RECORD EXTRACTS:
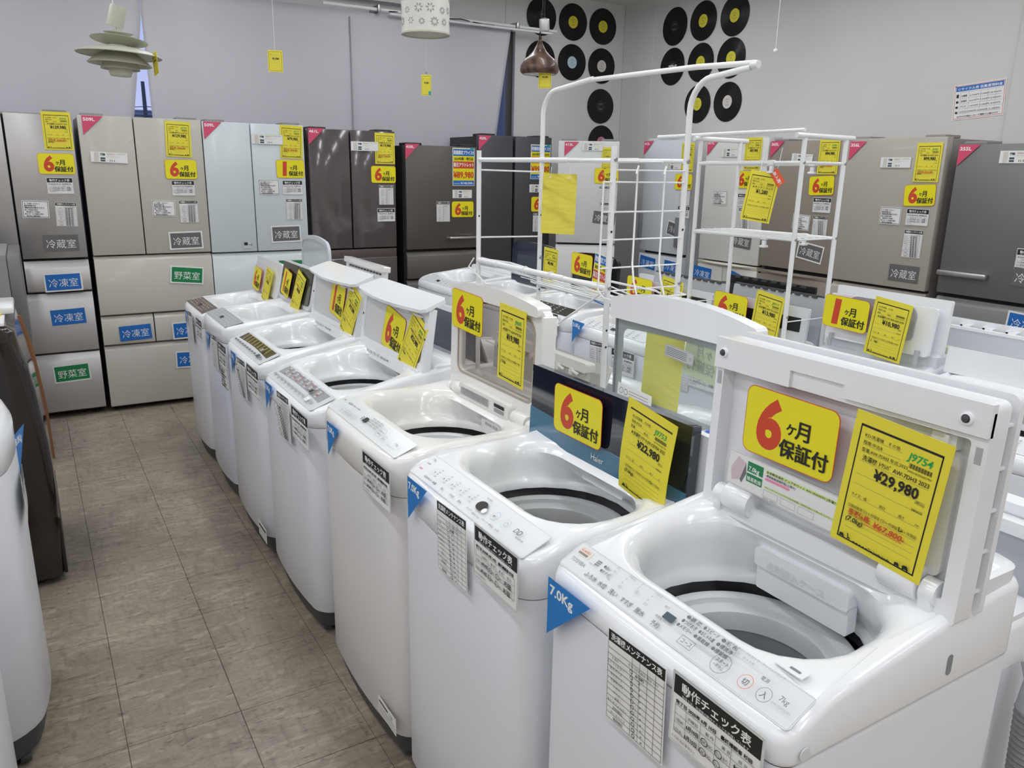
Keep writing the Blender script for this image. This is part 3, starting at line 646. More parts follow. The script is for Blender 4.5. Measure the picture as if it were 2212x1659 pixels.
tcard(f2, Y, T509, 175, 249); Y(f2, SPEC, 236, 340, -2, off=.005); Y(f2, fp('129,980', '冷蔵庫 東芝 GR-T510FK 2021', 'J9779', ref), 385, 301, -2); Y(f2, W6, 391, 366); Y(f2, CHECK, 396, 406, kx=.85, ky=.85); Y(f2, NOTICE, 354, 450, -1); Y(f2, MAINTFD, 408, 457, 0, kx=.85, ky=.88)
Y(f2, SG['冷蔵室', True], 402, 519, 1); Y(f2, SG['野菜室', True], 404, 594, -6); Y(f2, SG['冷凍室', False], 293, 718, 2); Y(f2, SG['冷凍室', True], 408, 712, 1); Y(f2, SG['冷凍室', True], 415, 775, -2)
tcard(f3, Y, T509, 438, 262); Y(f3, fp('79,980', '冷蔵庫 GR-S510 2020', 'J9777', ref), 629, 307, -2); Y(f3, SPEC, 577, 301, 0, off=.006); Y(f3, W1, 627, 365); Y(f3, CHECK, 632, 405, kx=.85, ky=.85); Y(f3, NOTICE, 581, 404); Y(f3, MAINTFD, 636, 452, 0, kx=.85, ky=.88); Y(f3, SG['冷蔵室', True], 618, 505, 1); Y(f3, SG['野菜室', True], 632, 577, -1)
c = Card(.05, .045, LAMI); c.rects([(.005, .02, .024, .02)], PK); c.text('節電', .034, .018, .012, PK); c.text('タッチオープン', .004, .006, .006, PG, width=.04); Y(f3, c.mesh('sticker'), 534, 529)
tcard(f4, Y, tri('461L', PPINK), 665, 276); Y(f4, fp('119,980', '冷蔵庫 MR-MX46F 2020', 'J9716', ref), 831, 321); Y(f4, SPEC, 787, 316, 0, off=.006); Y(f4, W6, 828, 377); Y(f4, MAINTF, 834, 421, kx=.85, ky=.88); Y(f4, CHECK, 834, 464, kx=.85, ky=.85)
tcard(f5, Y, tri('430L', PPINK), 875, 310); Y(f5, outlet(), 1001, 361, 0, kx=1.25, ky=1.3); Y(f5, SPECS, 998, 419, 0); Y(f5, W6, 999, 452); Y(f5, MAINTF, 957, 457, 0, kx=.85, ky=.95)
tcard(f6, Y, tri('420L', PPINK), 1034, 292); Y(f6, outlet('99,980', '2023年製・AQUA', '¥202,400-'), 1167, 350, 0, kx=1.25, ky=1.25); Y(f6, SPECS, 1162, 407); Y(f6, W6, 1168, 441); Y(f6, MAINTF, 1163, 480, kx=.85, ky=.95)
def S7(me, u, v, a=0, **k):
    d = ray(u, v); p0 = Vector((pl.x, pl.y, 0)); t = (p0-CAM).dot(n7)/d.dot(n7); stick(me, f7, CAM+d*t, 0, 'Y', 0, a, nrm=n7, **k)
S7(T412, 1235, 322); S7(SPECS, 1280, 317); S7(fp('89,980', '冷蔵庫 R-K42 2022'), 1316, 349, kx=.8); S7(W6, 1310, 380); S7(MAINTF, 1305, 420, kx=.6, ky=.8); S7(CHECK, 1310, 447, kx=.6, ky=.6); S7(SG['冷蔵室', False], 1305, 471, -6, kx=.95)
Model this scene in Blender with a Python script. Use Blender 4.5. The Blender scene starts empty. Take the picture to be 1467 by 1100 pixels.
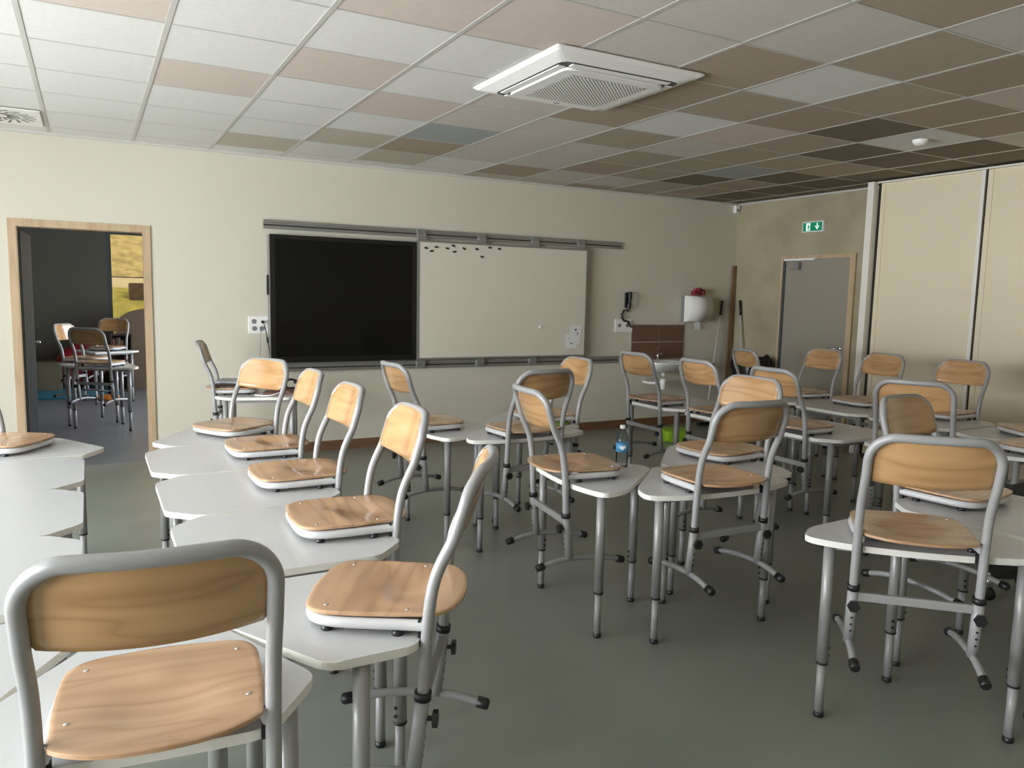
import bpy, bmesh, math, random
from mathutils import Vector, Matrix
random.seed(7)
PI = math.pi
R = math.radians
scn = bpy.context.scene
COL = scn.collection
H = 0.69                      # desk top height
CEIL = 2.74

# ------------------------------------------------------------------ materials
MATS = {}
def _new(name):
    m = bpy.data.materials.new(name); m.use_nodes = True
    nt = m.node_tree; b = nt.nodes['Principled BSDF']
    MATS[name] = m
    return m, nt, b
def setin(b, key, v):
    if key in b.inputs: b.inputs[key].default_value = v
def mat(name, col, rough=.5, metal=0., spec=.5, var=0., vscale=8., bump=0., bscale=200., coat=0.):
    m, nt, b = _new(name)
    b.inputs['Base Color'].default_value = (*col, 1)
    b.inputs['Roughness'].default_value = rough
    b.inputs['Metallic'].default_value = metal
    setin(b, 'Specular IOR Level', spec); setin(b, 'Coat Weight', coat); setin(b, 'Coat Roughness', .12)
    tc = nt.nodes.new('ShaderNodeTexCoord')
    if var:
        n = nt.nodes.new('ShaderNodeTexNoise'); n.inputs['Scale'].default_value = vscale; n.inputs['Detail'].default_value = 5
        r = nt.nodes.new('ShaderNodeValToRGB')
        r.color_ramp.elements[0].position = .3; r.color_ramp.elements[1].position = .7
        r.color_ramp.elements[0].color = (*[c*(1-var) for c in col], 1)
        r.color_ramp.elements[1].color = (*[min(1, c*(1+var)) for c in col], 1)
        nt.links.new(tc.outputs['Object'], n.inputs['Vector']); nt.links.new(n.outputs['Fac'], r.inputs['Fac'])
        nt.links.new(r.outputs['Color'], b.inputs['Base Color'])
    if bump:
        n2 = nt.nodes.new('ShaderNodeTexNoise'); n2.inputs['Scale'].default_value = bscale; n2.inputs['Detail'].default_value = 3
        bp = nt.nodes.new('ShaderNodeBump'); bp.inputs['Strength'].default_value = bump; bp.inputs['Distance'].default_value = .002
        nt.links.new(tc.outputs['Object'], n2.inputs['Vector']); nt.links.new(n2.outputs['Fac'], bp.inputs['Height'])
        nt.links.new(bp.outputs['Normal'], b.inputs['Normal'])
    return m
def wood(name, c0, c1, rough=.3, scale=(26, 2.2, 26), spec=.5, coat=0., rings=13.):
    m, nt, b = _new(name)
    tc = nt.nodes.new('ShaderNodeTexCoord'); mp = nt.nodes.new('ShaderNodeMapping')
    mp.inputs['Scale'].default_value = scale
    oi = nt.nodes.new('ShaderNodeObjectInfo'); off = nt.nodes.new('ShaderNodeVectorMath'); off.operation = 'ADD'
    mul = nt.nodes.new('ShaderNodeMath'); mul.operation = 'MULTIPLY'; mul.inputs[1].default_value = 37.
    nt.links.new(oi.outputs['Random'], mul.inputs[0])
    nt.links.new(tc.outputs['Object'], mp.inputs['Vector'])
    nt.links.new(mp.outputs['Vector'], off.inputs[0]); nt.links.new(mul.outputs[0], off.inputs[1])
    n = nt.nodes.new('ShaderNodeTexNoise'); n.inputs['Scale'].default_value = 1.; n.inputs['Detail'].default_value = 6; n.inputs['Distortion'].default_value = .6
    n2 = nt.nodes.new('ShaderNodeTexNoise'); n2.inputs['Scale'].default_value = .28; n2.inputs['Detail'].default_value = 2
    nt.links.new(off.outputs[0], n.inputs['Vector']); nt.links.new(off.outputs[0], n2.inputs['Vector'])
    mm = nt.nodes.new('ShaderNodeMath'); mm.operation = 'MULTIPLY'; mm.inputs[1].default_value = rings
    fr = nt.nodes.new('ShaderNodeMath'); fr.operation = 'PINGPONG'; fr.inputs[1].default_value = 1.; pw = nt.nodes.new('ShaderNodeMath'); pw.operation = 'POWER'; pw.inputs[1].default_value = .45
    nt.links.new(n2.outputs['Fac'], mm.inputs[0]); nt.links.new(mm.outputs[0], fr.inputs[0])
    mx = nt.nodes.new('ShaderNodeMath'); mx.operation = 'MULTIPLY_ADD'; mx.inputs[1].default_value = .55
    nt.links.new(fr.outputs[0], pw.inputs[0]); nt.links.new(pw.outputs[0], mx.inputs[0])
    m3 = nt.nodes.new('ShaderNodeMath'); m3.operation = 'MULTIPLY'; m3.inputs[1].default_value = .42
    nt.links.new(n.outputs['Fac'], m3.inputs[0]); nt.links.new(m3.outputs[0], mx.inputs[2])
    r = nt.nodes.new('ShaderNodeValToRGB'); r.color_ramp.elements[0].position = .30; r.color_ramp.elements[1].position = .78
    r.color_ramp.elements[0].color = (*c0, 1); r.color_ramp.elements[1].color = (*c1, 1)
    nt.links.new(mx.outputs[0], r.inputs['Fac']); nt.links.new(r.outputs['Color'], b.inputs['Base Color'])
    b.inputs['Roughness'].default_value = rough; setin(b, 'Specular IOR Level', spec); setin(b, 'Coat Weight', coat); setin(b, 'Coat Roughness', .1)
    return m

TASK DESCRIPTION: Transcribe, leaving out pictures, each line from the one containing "Model this scene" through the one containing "CEIL = 2.74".

REPLY TO THE TASK:
Model this scene in Blender with a Python script. Use Blender 4.5. The Blender scene starts empty. Take the picture to be 1467 by 1100 pixels.
import bpy, bmesh, math, random
from mathutils import Vector, Matrix
random.seed(7)
PI = math.pi
R = math.radians
scn = bpy.context.scene
COL = scn.collection
H = 0.69                      # desk top height
CEIL = 2.74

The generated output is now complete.